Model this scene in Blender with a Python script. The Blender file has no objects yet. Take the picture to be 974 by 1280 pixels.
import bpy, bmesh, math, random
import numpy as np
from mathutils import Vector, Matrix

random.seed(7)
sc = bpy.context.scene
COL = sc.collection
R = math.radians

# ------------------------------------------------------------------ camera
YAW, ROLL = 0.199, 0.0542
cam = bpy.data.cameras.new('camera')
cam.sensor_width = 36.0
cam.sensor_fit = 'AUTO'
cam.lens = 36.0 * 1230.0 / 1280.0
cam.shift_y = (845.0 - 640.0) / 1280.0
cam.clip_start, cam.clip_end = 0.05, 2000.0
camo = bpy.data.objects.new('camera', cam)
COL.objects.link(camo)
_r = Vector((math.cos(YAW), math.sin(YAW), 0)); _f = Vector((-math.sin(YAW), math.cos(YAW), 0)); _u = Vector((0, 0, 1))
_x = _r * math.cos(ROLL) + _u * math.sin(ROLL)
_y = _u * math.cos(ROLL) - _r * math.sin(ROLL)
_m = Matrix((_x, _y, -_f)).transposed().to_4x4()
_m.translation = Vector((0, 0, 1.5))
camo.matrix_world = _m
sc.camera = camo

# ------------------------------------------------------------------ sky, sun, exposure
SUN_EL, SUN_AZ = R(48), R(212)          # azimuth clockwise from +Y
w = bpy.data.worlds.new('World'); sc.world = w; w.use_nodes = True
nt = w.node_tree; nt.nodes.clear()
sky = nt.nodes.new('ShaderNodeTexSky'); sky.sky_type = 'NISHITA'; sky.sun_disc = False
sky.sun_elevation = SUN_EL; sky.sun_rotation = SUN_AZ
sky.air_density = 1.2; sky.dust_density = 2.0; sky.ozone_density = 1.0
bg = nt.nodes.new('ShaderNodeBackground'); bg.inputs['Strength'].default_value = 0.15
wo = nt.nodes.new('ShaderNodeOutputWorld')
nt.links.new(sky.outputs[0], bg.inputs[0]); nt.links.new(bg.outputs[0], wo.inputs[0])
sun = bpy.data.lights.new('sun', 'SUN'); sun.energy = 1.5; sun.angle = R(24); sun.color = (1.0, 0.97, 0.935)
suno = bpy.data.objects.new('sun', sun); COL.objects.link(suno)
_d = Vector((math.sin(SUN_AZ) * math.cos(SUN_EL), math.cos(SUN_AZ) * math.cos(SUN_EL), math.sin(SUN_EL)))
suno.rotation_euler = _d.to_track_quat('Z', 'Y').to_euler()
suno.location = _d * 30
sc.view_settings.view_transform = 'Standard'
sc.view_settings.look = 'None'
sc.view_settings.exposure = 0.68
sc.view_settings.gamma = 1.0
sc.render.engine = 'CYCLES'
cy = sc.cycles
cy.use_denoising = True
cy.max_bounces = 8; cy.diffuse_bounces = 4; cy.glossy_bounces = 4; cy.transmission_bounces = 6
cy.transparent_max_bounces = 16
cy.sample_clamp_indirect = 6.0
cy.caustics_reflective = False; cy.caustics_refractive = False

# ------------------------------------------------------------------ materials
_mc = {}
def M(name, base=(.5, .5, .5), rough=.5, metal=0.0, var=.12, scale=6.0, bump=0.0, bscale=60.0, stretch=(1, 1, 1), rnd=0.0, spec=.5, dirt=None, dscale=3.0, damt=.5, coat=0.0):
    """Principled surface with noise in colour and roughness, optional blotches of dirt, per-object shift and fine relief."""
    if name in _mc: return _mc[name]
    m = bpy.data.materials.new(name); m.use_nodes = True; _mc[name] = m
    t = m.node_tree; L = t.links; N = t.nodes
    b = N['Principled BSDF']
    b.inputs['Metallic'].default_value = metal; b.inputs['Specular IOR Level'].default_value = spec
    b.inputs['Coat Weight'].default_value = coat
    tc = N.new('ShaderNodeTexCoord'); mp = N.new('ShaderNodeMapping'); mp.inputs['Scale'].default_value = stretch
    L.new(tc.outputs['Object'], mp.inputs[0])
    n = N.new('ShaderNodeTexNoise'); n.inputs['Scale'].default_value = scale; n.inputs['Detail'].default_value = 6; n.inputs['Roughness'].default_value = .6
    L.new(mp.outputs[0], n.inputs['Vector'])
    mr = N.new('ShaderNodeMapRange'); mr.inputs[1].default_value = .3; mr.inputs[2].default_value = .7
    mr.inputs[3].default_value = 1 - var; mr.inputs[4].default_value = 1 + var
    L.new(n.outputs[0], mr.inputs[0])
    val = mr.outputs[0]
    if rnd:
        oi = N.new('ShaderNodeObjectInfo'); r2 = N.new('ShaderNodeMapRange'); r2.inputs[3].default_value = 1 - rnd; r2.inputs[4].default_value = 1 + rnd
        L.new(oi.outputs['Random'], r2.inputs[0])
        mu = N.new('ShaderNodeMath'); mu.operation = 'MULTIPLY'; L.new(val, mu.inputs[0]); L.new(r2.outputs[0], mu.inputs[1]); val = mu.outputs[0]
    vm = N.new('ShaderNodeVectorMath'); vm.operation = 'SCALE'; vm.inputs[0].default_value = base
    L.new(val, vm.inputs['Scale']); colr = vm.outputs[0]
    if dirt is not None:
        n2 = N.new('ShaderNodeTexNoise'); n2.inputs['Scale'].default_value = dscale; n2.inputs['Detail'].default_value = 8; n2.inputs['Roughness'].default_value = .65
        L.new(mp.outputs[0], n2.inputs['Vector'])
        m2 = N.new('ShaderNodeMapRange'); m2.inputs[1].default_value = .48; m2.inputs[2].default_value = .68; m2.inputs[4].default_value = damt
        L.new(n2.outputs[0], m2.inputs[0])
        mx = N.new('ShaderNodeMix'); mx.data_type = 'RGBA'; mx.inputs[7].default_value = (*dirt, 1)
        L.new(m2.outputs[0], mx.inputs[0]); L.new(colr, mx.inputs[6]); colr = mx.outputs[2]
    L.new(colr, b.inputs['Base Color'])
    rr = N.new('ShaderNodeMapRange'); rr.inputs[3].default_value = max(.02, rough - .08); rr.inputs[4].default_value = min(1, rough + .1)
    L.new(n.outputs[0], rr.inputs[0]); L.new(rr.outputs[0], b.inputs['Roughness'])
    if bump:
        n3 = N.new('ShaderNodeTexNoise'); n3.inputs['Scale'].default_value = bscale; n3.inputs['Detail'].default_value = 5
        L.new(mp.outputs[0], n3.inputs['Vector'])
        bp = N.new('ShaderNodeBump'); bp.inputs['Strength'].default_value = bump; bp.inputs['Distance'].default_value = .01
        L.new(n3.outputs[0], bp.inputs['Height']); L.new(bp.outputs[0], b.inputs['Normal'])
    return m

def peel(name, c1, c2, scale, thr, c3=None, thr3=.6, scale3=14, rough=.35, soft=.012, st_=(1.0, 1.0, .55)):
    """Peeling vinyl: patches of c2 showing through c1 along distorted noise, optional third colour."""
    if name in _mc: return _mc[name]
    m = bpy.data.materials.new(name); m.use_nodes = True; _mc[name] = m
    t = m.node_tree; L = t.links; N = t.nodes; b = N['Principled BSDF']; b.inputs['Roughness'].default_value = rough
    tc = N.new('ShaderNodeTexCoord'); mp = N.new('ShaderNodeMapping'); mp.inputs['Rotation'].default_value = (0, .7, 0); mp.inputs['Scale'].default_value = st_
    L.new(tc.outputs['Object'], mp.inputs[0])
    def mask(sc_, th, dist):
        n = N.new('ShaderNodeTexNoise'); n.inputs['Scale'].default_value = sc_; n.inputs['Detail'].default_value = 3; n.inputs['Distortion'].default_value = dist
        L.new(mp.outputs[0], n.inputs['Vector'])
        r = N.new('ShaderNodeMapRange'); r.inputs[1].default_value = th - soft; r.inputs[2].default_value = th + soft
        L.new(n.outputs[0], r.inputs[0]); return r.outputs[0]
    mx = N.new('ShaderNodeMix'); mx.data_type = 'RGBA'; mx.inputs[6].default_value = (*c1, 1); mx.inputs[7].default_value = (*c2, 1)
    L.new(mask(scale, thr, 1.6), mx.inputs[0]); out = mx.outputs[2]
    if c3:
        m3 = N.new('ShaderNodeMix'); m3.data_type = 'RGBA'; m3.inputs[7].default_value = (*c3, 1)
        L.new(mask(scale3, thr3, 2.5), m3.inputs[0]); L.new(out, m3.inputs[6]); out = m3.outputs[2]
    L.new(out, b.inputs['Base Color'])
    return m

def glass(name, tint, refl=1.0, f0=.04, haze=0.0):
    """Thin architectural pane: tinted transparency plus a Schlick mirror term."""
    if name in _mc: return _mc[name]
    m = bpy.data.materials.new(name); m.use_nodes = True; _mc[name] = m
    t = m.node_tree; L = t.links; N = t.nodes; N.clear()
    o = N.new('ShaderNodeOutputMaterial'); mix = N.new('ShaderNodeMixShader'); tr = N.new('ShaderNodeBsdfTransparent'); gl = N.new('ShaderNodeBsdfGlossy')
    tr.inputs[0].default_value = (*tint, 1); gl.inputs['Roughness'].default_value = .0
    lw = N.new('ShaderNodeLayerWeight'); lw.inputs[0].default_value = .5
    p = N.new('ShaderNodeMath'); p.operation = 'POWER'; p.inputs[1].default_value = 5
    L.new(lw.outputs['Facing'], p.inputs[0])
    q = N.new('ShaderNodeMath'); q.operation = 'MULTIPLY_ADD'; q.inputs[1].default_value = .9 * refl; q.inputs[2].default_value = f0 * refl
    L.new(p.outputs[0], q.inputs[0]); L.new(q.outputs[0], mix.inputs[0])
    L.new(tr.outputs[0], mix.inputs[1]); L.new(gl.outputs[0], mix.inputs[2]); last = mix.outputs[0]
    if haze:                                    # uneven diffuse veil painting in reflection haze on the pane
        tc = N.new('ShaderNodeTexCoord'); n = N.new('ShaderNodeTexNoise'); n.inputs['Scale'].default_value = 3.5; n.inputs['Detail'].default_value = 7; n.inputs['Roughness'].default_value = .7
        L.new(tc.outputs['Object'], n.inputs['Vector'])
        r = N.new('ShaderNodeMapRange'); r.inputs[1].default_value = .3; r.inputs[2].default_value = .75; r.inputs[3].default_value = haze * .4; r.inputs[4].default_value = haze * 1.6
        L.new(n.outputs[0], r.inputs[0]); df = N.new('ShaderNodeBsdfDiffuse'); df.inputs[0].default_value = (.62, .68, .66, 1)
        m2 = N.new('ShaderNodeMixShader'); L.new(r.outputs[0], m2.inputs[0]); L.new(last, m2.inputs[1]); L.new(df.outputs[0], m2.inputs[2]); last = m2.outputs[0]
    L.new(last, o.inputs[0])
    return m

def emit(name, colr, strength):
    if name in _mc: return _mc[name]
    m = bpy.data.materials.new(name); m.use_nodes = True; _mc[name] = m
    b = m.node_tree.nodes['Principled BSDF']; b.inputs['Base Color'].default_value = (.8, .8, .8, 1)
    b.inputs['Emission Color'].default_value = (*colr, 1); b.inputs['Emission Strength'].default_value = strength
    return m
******
Task details: Take the lines above from the first through the one containing "R = math.radians" and reproduce them exactly; include nothing else.

Response to the task:
Model this scene in Blender with a Python script. The Blender file has no objects yet. Take the picture to be 974 by 1280 pixels.
import bpy, bmesh, math, random
import numpy as np
from mathutils import Vector, Matrix

random.seed(7)
sc = bpy.context.scene
COL = sc.collection
R = math.radians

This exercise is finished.